**TASK GOAL**
Produce a word-for-word copy of the listing below without its pictures.

**INFORMATION SUPPLIED**

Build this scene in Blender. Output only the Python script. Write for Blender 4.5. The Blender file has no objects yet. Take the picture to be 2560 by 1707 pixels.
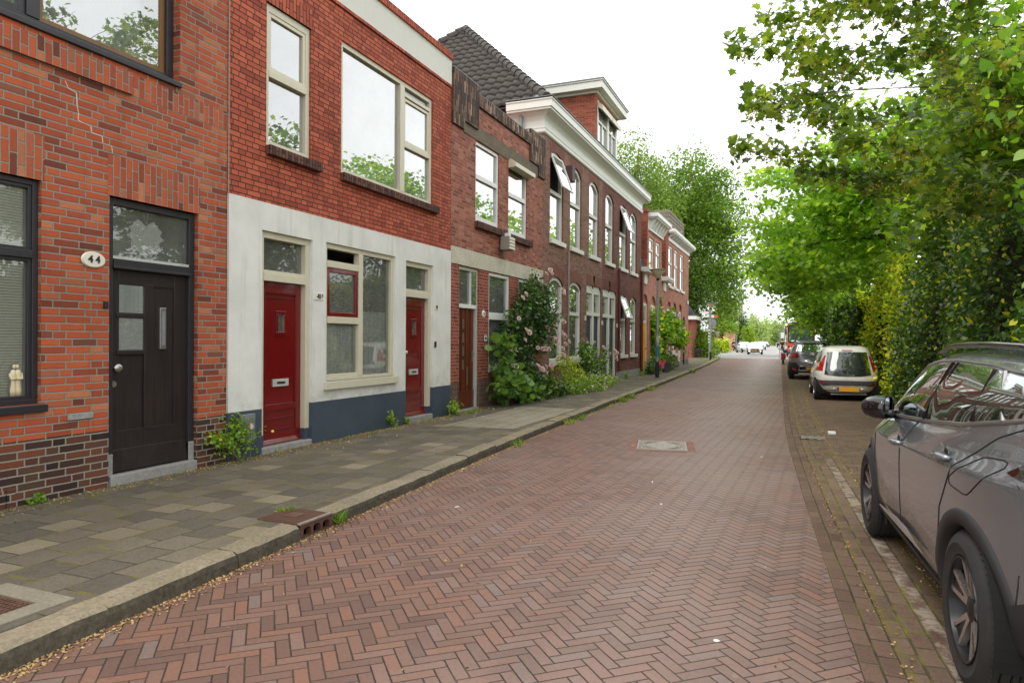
import bpy, bmesh, math, random
import numpy as np
from mathutils import Vector, Matrix, Quaternion
random.seed(11)
RNG = np.random.default_rng(11)
PI = math.pi
S = bpy.context.scene
COL = S.collection
D = 6.3            # the facades stand on the plane x = -D, the street runs along +y
EYE = 1.58

# ------------------------------------------------------------------ camera
cam_d = bpy.data.cameras.new('camera')
cam = bpy.data.objects.new('camera', cam_d)
COL.objects.link(cam)
cam_d.sensor_width = 36.0
cam_d.lens = 24.0
cam_d.clip_end = 3000.0
CAMR = Matrix.Rotation(math.radians(22.6), 3, 'Z') @ Matrix.Rotation(PI / 2 - math.radians(0.18), 3, 'X') @ Matrix.Rotation(math.radians(0.35), 3, 'Z')
cam.matrix_world = Matrix.Translation((0, 0, EYE)) @ CAMR.to_4x4()
S.camera = cam


def at(px, py, y):
    """world point at street distance y that lies in the direction of a pixel of the 2560 px photograph"""
    r = CAMR @ Vector(((px - 1280) / 1707.0, (853.5 - py) / 1707.0, -1.0))
    t = y / r.y
    return Vector((r.x * t, y, EYE + r.z * t))


# ------------------------------------------------------------------ mesh helpers
class MB:
    def __init__(s):
        s.v, s.f, s.m = [], [], []

    def add(s, vs, fs, m=0):
        b = len(s.v)
        s.v += [tuple(v) for v in vs]
        for f in fs:
            s.f.append([b + i for i in f])
            s.m.append(m)

    def quad(s, a, b, c, d, m=0):
        s.add([a, b, c, d], [(0, 1, 2, 3)], m)

    def box(s, x0, x1, y0, y1, z0, z1, m=0):
        s.add([(x0, y0, z0), (x1, y0, z0), (x1, y1, z0), (x0, y1, z0), (x0, y0, z1), (x1, y0, z1), (x1, y1, z1), (x0, y1, z1)],
              [(0, 3, 2, 1), (4, 5, 6, 7), (0, 1, 5, 4), (1, 2, 6, 5), (2, 3, 7, 6), (3, 0, 4, 7)], m)

    def prism(s, pts, d, m=0):
        n = len(pts)
        p = [Vector(q) for q in pts]
        d = Vector(d)
        nn = Vector((0, 0, 0))
        for i in range(n):
            nn += p[i].cross(p[(i + 1) % n])
        if nn.dot(d) > 0:
            p.reverse()
        vs = p + [q + d for q in p]
        s.add(vs, [tuple(range(n)), tuple(range(2 * n - 1, n - 1, -1))] + [(i, i + n, (i + 1) % n + n, (i + 1) % n) for i in range(n)], m)

    def tube(s, pts, r, n=8, m=0, caps=True):
        pts = [Vector(p) for p in pts]
        rs = r if isinstance(r, (list, tuple)) else [r] * len(pts)
        rings = []
        prev = None
        for i, p in enumerate(pts):
            a = pts[max(i - 1, 0)]
            b = pts[min(i + 1, len(pts) - 1)]
            t = (b - a)
            if t.length < 1e-9:
                t = Vector((0, 0, 1))
            t.normalize()
            if prev is None:
                u = t.orthogonal().normalized()
            else:
                u = (prev - t * prev.dot(t))
                u = u.normalized() if u.length > 1e-6 else t.orthogonal().normalized()
            prev = u
            w = t.cross(u)
            rings.append([p + (u * math.cos(2 * PI * k / n) + w * math.sin(2 * PI * k / n)) * rs[i] for k in range(n)])
        vs = [v for rg in rings for v in rg]
        fs = []
        for i in range(len(rings) - 1):
            for k in range(n):
                fs.append((i * n + k, i * n + (k + 1) % n, (i + 1) * n + (k + 1) % n, (i + 1) * n + k))
        if caps:
            fs.append(tuple(range(n - 1, -1, -1)))
            fs.append(tuple(range((len(rings) - 1) * n, len(rings) * n)))
        s.add(vs, fs, m)

    def lathe(s, c, prof, n=24, m=0, ax='z', a0=0.0, a1=2 * PI):
        """prof: list of (radius, height along the axis)"""
        c = Vector(c)
        full = abs(a1 - a0 - 2 * PI) < 1e-6
        k = n if full else n + 1
        vs = []
        for (r, h) in prof:
            for i in range(k):
                t = a0 + (a1 - a0) * i / n
                if ax == 'z':
                    vs.append(c + Vector((r * math.cos(t), r * math.sin(t), h)))
                elif ax == 'y':
                    vs.append(c + Vector((r * math.cos(t), h, r * math.sin(t))))
                else:
                    vs.append(c + Vector((h, r * math.cos(t), r * math.sin(t))))
        fs = []
        for j in range(len(prof) - 1):
            for i in range(n if full else n):
                i2 = (i + 1) % k
                q = (j * k + i, j * k + i2, (j + 1) * k + i2, (j + 1) * k + i)
                fs.append(q if ax != 'y' else q[::-1])
        s.add(vs, fs, m)

    def ball(s, c, r, m=0, n=10):
        c = Vector(c)
        rr = r if isinstance(r, (tuple, list, Vector)) else (r, r, r)
        vs = [c + Vector((0, 0, -rr[2]))]
        k = max(4, n // 2)
        for j in range(1, k):
            p = -PI / 2 + PI * j / k
            for i in range(n):
                t = 2 * PI * i / n
                vs.append(c + Vector((rr[0] * math.cos(p) * math.cos(t), rr[1] * math.cos(p) * math.sin(t), rr[2] * math.sin(p))))
        vs.append(c + Vector((0, 0, rr[2])))
        fs = [(0, 1 + (i + 1) % n, 1 + i) for i in range(n)]
        for j in range(k - 2):
            for i in range(n):
                fs.append((1 + j * n + i, 1 + j * n + (i + 1) % n, 1 + (j + 1) * n + (i + 1) % n, 1 + (j + 1) * n + i))
        e = len(vs) - 1
        fs += [(e, 1 + (k - 2) * n + i, 1 + (k - 2) * n + (i + 1) % n) for i in range(n)]
        s.add(vs, fs, m)

    def build(s, name, mats, parent=None, smooth=False, bevel=0.0):
        if not isinstance(mats, (list, tuple)):
            mats = [mats]
        me = bpy.data.meshes.new(name)
        me.from_pydata([tuple(v) for v in s.v], [], s.f)
        for mm in mats:
            me.materials.append(mm)
        if len(mats) > 1:
            me.polygons.foreach_set('material_index', np.array(s.m, dtype=np.int32))
        if smooth:
            me.polygons.foreach_set('use_smooth', np.ones(len(me.polygons), dtype=bool))
        me.update()
        return link(name, me, parent, bevel, smooth)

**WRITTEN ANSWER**
Build this scene in Blender. Output only the Python script. Write for Blender 4.5. The Blender file has no objects yet. Take the picture to be 2560 by 1707 pixels.
import bpy, bmesh, math, random
import numpy as np
from mathutils import Vector, Matrix, Quaternion
random.seed(11)
RNG = np.random.default_rng(11)
PI = math.pi
S = bpy.context.scene
COL = S.collection
D = 6.3            # the facades stand on the plane x = -D, the street runs along +y
EYE = 1.58

# ------------------------------------------------------------------ camera
cam_d = bpy.data.cameras.new('camera')
cam = bpy.data.objects.new('camera', cam_d)
COL.objects.link(cam)
cam_d.sensor_width = 36.0
cam_d.lens = 24.0
cam_d.clip_end = 3000.0
CAMR = Matrix.Rotation(math.radians(22.6), 3, 'Z') @ Matrix.Rotation(PI / 2 - math.radians(0.18), 3, 'X') @ Matrix.Rotation(math.radians(0.35), 3, 'Z')
cam.matrix_world = Matrix.Translation((0, 0, EYE)) @ CAMR.to_4x4()
S.camera = cam


def at(px, py, y):
    """world point at street distance y that lies in the direction of a pixel of the 2560 px photograph"""
    r = CAMR @ Vector(((px - 1280) / 1707.0, (853.5 - py) / 1707.0, -1.0))
    t = y / r.y
    return Vector((r.x * t, y, EYE + r.z * t))


# ------------------------------------------------------------------ mesh helpers
class MB:
    def __init__(s):
        s.v, s.f, s.m = [], [], []

    def add(s, vs, fs, m=0):
        b = len(s.v)
        s.v += [tuple(v) for v in vs]
        for f in fs:
            s.f.append([b + i for i in f])
            s.m.append(m)

    def quad(s, a, b, c, d, m=0):
        s.add([a, b, c, d], [(0, 1, 2, 3)], m)

    def box(s, x0, x1, y0, y1, z0, z1, m=0):
        s.add([(x0, y0, z0), (x1, y0, z0), (x1, y1, z0), (x0, y1, z0), (x0, y0, z1), (x1, y0, z1), (x1, y1, z1), (x0, y1, z1)],
              [(0, 3, 2, 1), (4, 5, 6, 7), (0, 1, 5, 4), (1, 2, 6, 5), (2, 3, 7, 6), (3, 0, 4, 7)], m)

    def prism(s, pts, d, m=0):
        n = len(pts)
        p = [Vector(q) for q in pts]
        d = Vector(d)
        nn = Vector((0, 0, 0))
        for i in range(n):
            nn += p[i].cross(p[(i + 1) % n])
        if nn.dot(d) > 0:
            p.reverse()
        vs = p + [q + d for q in p]
        s.add(vs, [tuple(range(n)), tuple(range(2 * n - 1, n - 1, -1))] + [(i, i + n, (i + 1) % n + n, (i + 1) % n) for i in range(n)], m)

    def tube(s, pts, r, n=8, m=0, caps=True):
        pts = [Vector(p) for p in pts]
        rs = r if isinstance(r, (list, tuple)) else [r] * len(pts)
        rings = []
        prev = None
        for i, p in enumerate(pts):
            a = pts[max(i - 1, 0)]
            b = pts[min(i + 1, len(pts) - 1)]
            t = (b - a)
            if t.length < 1e-9:
                t = Vector((0, 0, 1))
            t.normalize()
            if prev is None:
                u = t.orthogonal().normalized()
            else:
                u = (prev - t * prev.dot(t))
                u = u.normalized() if u.length > 1e-6 else t.orthogonal().normalized()
            prev = u
            w = t.cross(u)
            rings.append([p + (u * math.cos(2 * PI * k / n) + w * math.sin(2 * PI * k / n)) * rs[i] for k in range(n)])
        vs = [v for rg in rings for v in rg]
        fs = []
        for i in range(len(rings) - 1):
            for k in range(n):
                fs.append((i * n + k, i * n + (k + 1) % n, (i + 1) * n + (k + 1) % n, (i + 1) * n + k))
        if caps:
            fs.append(tuple(range(n - 1, -1, -1)))
            fs.append(tuple(range((len(rings) - 1) * n, len(rings) * n)))
        s.add(vs, fs, m)

    def lathe(s, c, prof, n=24, m=0, ax='z', a0=0.0, a1=2 * PI):
        """prof: list of (radius, height along the axis)"""
        c = Vector(c)
        full = abs(a1 - a0 - 2 * PI) < 1e-6
        k = n if full else n + 1
        vs = []
        for (r, h) in prof:
            for i in range(k):
                t = a0 + (a1 - a0) * i / n
                if ax == 'z':
                    vs.append(c + Vector((r * math.cos(t), r * math.sin(t), h)))
                elif ax == 'y':
                    vs.append(c + Vector((r * math.cos(t), h, r * math.sin(t))))
                else:
                    vs.append(c + Vector((h, r * math.cos(t), r * math.sin(t))))
        fs = []
        for j in range(len(prof) - 1):
            for i in range(n if full else n):
                i2 = (i + 1) % k
                q = (j * k + i, j * k + i2, (j + 1) * k + i2, (j + 1) * k + i)
                fs.append(q if ax != 'y' else q[::-1])
        s.add(vs, fs, m)

    def ball(s, c, r, m=0, n=10):
        c = Vector(c)
        rr = r if isinstance(r, (tuple, list, Vector)) else (r, r, r)
        vs = [c + Vector((0, 0, -rr[2]))]
        k = max(4, n // 2)
        for j in range(1, k):
            p = -PI / 2 + PI * j / k
            for i in range(n):
                t = 2 * PI * i / n
                vs.append(c + Vector((rr[0] * math.cos(p) * math.cos(t), rr[1] * math.cos(p) * math.sin(t), rr[2] * math.sin(p))))
        vs.append(c + Vector((0, 0, rr[2])))
        fs = [(0, 1 + (i + 1) % n, 1 + i) for i in range(n)]
        for j in range(k - 2):
            for i in range(n):
                fs.append((1 + j * n + i, 1 + j * n + (i + 1) % n, 1 + (j + 1) * n + (i + 1) % n, 1 + (j + 1) * n + i))
        e = len(vs) - 1
        fs += [(e, 1 + (k - 2) * n + i, 1 + (k - 2) * n + (i + 1) % n) for i in range(n)]
        s.add(vs, fs, m)

    def build(s, name, mats, parent=None, smooth=False, bevel=0.0):
        if not isinstance(mats, (list, tuple)):
            mats = [mats]
        me = bpy.data.meshes.new(name)
        me.from_pydata([tuple(v) for v in s.v], [], s.f)
        for mm in mats:
            me.materials.append(mm)
        if len(mats) > 1:
            me.polygons.foreach_set('material_index', np.array(s.m, dtype=np.int32))
        if smooth:
            me.polygons.foreach_set('use_smooth', np.ones(len(me.polygons), dtype=bool))
        me.update()
        return link(name, me, parent, bevel, smooth)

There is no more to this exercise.